> **RAW DATA**:
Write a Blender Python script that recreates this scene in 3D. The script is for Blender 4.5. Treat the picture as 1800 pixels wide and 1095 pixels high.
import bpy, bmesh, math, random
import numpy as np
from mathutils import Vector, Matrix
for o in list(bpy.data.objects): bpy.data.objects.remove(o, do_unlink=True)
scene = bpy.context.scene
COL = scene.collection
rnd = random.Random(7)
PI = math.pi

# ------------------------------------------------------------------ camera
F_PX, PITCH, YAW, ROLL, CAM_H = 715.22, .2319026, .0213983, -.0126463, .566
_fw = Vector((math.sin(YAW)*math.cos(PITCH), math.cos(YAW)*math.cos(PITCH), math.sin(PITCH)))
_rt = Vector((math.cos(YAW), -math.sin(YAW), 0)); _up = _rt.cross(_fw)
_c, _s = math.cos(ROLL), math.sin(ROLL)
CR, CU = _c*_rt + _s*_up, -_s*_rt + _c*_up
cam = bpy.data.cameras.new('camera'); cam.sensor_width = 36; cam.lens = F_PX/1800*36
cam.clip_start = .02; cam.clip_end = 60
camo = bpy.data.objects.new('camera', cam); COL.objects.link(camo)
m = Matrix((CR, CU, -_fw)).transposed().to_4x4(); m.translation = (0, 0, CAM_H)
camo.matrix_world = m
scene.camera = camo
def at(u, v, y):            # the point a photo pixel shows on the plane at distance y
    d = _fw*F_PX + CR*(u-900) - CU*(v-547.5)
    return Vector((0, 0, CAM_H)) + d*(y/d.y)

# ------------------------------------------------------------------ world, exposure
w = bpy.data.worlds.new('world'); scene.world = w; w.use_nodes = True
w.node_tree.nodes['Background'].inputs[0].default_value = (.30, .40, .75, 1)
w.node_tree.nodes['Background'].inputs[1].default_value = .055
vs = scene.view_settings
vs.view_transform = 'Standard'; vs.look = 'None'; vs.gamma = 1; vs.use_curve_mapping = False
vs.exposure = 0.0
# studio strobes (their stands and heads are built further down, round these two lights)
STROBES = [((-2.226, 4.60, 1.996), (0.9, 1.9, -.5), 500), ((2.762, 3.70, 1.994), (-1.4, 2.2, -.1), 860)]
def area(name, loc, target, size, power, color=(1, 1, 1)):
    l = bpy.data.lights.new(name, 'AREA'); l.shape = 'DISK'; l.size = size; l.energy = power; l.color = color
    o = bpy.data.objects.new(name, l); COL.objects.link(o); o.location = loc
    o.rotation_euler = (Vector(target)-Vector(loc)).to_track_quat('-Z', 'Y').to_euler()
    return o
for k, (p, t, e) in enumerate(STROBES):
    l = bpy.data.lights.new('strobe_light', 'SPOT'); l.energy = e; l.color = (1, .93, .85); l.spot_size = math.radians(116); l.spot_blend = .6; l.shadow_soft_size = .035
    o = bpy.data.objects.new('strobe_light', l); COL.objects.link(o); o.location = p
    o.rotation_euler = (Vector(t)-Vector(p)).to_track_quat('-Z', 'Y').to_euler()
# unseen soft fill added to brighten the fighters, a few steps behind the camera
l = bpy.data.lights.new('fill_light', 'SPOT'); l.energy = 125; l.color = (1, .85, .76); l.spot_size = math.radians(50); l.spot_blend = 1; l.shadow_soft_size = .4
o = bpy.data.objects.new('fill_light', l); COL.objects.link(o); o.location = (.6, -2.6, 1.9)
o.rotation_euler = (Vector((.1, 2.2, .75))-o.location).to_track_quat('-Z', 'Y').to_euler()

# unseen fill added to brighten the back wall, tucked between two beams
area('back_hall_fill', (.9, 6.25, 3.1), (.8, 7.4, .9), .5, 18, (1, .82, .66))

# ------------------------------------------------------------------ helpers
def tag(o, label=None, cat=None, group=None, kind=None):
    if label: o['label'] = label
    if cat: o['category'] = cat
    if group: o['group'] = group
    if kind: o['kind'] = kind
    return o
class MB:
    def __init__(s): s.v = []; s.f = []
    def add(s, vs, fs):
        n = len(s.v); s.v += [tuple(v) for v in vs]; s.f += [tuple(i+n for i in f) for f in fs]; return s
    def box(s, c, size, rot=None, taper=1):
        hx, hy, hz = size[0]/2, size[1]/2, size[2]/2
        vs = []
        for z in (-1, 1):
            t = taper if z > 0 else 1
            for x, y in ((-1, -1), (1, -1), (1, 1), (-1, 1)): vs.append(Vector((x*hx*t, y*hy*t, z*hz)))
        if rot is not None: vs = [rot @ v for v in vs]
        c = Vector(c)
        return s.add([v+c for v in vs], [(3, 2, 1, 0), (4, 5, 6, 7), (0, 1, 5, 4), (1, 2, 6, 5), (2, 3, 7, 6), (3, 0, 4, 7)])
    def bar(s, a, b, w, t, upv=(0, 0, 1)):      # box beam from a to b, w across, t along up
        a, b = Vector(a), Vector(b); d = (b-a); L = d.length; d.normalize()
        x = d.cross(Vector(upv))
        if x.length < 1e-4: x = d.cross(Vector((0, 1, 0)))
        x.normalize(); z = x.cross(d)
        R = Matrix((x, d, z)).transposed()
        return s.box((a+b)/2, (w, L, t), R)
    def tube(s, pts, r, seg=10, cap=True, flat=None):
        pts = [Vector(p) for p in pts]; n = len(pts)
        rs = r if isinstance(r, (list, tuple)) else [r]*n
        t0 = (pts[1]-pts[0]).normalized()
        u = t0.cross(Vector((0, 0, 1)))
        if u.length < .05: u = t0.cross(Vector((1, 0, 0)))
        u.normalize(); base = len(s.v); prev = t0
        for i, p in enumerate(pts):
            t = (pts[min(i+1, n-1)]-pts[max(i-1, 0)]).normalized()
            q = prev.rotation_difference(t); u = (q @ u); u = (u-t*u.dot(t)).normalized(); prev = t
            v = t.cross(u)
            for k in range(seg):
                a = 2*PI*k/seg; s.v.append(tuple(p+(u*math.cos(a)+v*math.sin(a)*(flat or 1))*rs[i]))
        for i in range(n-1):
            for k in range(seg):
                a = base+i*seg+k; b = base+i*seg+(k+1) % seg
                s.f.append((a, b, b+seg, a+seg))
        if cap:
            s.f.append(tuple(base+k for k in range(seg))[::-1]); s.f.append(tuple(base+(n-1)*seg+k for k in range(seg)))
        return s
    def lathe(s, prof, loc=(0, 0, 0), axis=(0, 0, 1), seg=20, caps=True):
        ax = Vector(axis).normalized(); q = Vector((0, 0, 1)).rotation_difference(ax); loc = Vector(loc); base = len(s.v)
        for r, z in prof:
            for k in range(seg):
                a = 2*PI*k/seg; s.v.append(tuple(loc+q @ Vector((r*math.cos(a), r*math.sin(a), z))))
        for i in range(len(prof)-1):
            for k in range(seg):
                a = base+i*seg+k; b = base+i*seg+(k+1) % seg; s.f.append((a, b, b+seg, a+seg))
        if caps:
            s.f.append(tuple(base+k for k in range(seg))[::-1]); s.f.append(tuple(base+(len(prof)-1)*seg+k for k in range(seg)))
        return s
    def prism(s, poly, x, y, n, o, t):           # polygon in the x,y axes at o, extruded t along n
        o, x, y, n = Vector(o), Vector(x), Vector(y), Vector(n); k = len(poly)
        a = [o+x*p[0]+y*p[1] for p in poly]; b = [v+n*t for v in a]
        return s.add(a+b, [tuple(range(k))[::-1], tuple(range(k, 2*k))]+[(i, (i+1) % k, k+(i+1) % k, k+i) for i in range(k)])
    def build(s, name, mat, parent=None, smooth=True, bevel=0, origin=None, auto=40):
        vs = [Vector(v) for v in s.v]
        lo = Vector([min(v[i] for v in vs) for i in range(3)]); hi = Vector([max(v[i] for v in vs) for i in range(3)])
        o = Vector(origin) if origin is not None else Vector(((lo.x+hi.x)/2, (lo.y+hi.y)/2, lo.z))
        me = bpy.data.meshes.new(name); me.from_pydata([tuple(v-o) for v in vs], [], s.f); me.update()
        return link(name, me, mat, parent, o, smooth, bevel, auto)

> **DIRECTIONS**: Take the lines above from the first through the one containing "return Vector((0, 0, CAM_H)) + d*(y/d.y)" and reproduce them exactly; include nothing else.

> **EXERCISE ANSWER**:
Write a Blender Python script that recreates this scene in 3D. The script is for Blender 4.5. Treat the picture as 1800 pixels wide and 1095 pixels high.
import bpy, bmesh, math, random
import numpy as np
from mathutils import Vector, Matrix
for o in list(bpy.data.objects): bpy.data.objects.remove(o, do_unlink=True)
scene = bpy.context.scene
COL = scene.collection
rnd = random.Random(7)
PI = math.pi

# ------------------------------------------------------------------ camera
F_PX, PITCH, YAW, ROLL, CAM_H = 715.22, .2319026, .0213983, -.0126463, .566
_fw = Vector((math.sin(YAW)*math.cos(PITCH), math.cos(YAW)*math.cos(PITCH), math.sin(PITCH)))
_rt = Vector((math.cos(YAW), -math.sin(YAW), 0)); _up = _rt.cross(_fw)
_c, _s = math.cos(ROLL), math.sin(ROLL)
CR, CU = _c*_rt + _s*_up, -_s*_rt + _c*_up
cam = bpy.data.cameras.new('camera'); cam.sensor_width = 36; cam.lens = F_PX/1800*36
cam.clip_start = .02; cam.clip_end = 60
camo = bpy.data.objects.new('camera', cam); COL.objects.link(camo)
m = Matrix((CR, CU, -_fw)).transposed().to_4x4(); m.translation = (0, 0, CAM_H)
camo.matrix_world = m
scene.camera = camo
def at(u, v, y):            # the point a photo pixel shows on the plane at distance y
    d = _fw*F_PX + CR*(u-900) - CU*(v-547.5)
    return Vector((0, 0, CAM_H)) + d*(y/d.y)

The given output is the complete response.